As humans, we are often stuck in some form of limbo purgatory. The
time we don’t spend looking towards the future is often compensated with the
desire to stick our heads into the past. We find ourselves dusting off the
old family albums, laughing at the "good
old days" and envying the carefree
act of being young and naïve whilst also wishing it was the Saturday to come.
Now, at a time where it is so easy to store and access images on
the online world, there seems something pure about tucking away old printed
photographs in little plastic wallets. We all love looking back and longing
over the years we can’t reach. But, it’s usually your own family – rather than
a family of strangers – that we tend to reminisce over.
In current times, as it’s so easy to view the lives of celebrities
through the internet, we often believe that we know everything about their
lives. We forget that a still image or short video clip cannot possibly reflect
every 24 hour day in a 7 day week of a 365 day year. But Andrew Birkin, younger
brother of the actress, singer and namesake of the popular Birkin bag Jane
Birkin, has given her love affair with French singer Serge Gainsbourg this
family treatment.
In a book consisting of 160 mostly unseen photographs, Andrew
shares his take on France’s most glamorous couple with his own view down the
camera lens. The nostalgic images spin us back to the ever-so desired swinging
sixties and seventies; each snapshot paired with a short caption to help tell
the story of Jane and Serge’s public and passionate 12 year love affair that
stole the hearts of a generation.
Jane Birkin, although based in France, was born in England in
1946. After a short marriage to composer John Barry, with whom she had her
oldest child Kate, she met Serge Gainsbourg whilst working on a low-budget
French film, Slogan, in Paris. At
first, it was a relationship based on hatred. He was playing the part of her
lover, yet he came across arrogant and Jane believed he despised of her. Just days later, however, he was accompanying her to dinner – at which Andrew (and his
camera) was present.
The pair, along with young Kate, moved south to St Tropez in 1969
in order for Jane to take up a part as an actress in the French film La Piscine. Andrew, his camera strapped
to him at all times, embarked on this trip with them. It is pictures he
captures at times like these that line the pages of this photo album. Images
that show the couple as two, down to earth human beings rather than two of the
biggest stars to walk the streets of France. It really is the optimum of the French
phrase c’est la vie.
1969, also documented in the album, was the year of Je T’aime Moi Non Plus. This famous
duet, recorded by the pair, is a song that was both suggestive and
controversial but at the same time, completely captured people’s attention in the best of ways. By August, the track had been banned by the Vatican, the BBC and even
the Pope as its eroticism and heavy breathing was considered shocking
and inappropriate. This dispute, of course, sent it sailing up the charts where
it earned the number 1 spot in England and the number 2 spot in Ireland.

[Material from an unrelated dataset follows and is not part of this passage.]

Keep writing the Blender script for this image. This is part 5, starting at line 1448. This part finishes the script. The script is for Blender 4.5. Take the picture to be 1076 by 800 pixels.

Another key event in the Gainsbourg-Birkin timeline that Andrew
captured within the walls of the album is the birth of the pairs only child,
Charlotte Gainsbourg. So it was during these pages that three became four – or five if you
wish to count Serge’s Yorkshire Bull Terrier Nana, a present in England from
Jane who lived alongside her, Serge, Kate and Charlotte.
Now, decades on, we can witness the four as they grew as people.
It’s the intimate moments that make this so real: the couple in the back of a
taxi in Cannes, Serge pulling faces as he sits playing piano in their
apartment, Charlotte nursing a small rabbit amongst the grass and Jane and Kate
making the crossing to the Isle of Wight to visit her parents.
As people, we all love reading the words of a good page turner, a
book that will capture our imaginations or act as something we can relate to,
but we often forget photographs can tell just as much of a story as our words
can. It’s the power of Andrew’s album, documenting from their earliest days
until their 1980 split that allows us to act as a frequent presence in their
lives, as if we too are their relatives in a nostalgic attempt to relive a time
that is just out of reach.
Jane and Serge: A Family Album by Andrew Birkin features an
introduction by Jane herself, illustrations by Andrew, 160 unpublished family
photographs as well as an added contact sheet booklet, fold out poster, five
photo prints, a sticker sheet, and an embroidered patch.